Would you extract the whole listing below and retype it exactly?
[DATA BLOCK start]
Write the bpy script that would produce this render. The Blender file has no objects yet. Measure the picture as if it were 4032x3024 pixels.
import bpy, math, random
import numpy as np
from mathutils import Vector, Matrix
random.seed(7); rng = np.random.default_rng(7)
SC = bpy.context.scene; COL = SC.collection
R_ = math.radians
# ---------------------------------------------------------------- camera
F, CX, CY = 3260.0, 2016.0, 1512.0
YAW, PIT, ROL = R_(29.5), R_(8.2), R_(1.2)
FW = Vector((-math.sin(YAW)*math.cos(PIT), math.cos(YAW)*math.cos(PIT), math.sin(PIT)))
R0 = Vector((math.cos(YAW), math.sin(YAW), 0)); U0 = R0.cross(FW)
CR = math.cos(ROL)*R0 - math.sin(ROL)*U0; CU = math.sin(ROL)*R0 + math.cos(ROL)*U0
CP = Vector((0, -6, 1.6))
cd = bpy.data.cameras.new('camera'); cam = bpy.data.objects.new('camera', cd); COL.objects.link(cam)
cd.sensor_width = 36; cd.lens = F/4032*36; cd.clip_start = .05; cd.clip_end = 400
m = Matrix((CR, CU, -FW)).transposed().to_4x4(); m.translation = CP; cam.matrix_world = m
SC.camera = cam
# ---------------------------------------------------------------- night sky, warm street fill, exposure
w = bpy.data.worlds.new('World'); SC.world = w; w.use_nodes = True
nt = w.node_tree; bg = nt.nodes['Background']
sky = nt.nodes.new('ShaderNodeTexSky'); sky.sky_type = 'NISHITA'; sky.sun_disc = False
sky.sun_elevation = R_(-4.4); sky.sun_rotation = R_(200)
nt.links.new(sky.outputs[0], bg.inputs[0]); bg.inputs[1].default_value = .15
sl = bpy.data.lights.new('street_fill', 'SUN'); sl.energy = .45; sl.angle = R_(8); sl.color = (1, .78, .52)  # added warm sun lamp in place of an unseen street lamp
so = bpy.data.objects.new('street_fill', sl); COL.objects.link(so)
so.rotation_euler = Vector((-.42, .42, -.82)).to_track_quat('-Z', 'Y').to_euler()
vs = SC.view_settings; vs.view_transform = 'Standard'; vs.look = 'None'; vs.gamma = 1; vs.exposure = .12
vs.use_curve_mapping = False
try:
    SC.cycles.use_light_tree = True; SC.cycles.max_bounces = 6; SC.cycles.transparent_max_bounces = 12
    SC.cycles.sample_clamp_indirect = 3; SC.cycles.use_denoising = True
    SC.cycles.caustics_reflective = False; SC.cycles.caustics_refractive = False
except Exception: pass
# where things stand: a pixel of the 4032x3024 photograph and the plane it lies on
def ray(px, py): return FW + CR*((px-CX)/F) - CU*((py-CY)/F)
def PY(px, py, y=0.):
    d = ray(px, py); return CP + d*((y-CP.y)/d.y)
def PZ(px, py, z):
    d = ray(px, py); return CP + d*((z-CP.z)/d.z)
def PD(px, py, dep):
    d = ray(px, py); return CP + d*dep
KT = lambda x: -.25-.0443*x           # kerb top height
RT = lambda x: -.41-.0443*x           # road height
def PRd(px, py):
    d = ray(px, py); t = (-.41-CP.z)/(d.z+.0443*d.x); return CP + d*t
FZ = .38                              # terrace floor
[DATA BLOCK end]
◆ EXERCISE SOLUTION ◆
Write the bpy script that would produce this render. The Blender file has no objects yet. Measure the picture as if it were 4032x3024 pixels.
import bpy, math, random
import numpy as np
from mathutils import Vector, Matrix
random.seed(7); rng = np.random.default_rng(7)
SC = bpy.context.scene; COL = SC.collection
R_ = math.radians
# ---------------------------------------------------------------- camera
F, CX, CY = 3260.0, 2016.0, 1512.0
YAW, PIT, ROL = R_(29.5), R_(8.2), R_(1.2)
FW = Vector((-math.sin(YAW)*math.cos(PIT), math.cos(YAW)*math.cos(PIT), math.sin(PIT)))
R0 = Vector((math.cos(YAW), math.sin(YAW), 0)); U0 = R0.cross(FW)
CR = math.cos(ROL)*R0 - math.sin(ROL)*U0; CU = math.sin(ROL)*R0 + math.cos(ROL)*U0
CP = Vector((0, -6, 1.6))
cd = bpy.data.cameras.new('camera'); cam = bpy.data.objects.new('camera', cd); COL.objects.link(cam)
cd.sensor_width = 36; cd.lens = F/4032*36; cd.clip_start = .05; cd.clip_end = 400
m = Matrix((CR, CU, -FW)).transposed().to_4x4(); m.translation = CP; cam.matrix_world = m
SC.camera = cam
# ---------------------------------------------------------------- night sky, warm street fill, exposure
w = bpy.data.worlds.new('World'); SC.world = w; w.use_nodes = True
nt = w.node_tree; bg = nt.nodes['Background']
sky = nt.nodes.new('ShaderNodeTexSky'); sky.sky_type = 'NISHITA'; sky.sun_disc = False
sky.sun_elevation = R_(-4.4); sky.sun_rotation = R_(200)
nt.links.new(sky.outputs[0], bg.inputs[0]); bg.inputs[1].default_value = .15
sl = bpy.data.lights.new('street_fill', 'SUN'); sl.energy = .45; sl.angle = R_(8); sl.color = (1, .78, .52)  # added warm sun lamp in place of an unseen street lamp
so = bpy.data.objects.new('street_fill', sl); COL.objects.link(so)
so.rotation_euler = Vector((-.42, .42, -.82)).to_track_quat('-Z', 'Y').to_euler()
vs = SC.view_settings; vs.view_transform = 'Standard'; vs.look = 'None'; vs.gamma = 1; vs.exposure = .12
vs.use_curve_mapping = False
try:
    SC.cycles.use_light_tree = True; SC.cycles.max_bounces = 6; SC.cycles.transparent_max_bounces = 12
    SC.cycles.sample_clamp_indirect = 3; SC.cycles.use_denoising = True
    SC.cycles.caustics_reflective = False; SC.cycles.caustics_refractive = False
except Exception: pass
# where things stand: a pixel of the 4032x3024 photograph and the plane it lies on
def ray(px, py): return FW + CR*((px-CX)/F) - CU*((py-CY)/F)
def PY(px, py, y=0.):
    d = ray(px, py); return CP + d*((y-CP.y)/d.y)
def PZ(px, py, z):
    d = ray(px, py); return CP + d*((z-CP.z)/d.z)
def PD(px, py, dep):
    d = ray(px, py); return CP + d*dep
KT = lambda x: -.25-.0443*x           # kerb top height
RT = lambda x: -.41-.0443*x           # road height
def PRd(px, py):
    d = ray(px, py); t = (-.41-CP.z)/(d.z+.0443*d.x); return CP + d*t
FZ = .38                              # terrace floor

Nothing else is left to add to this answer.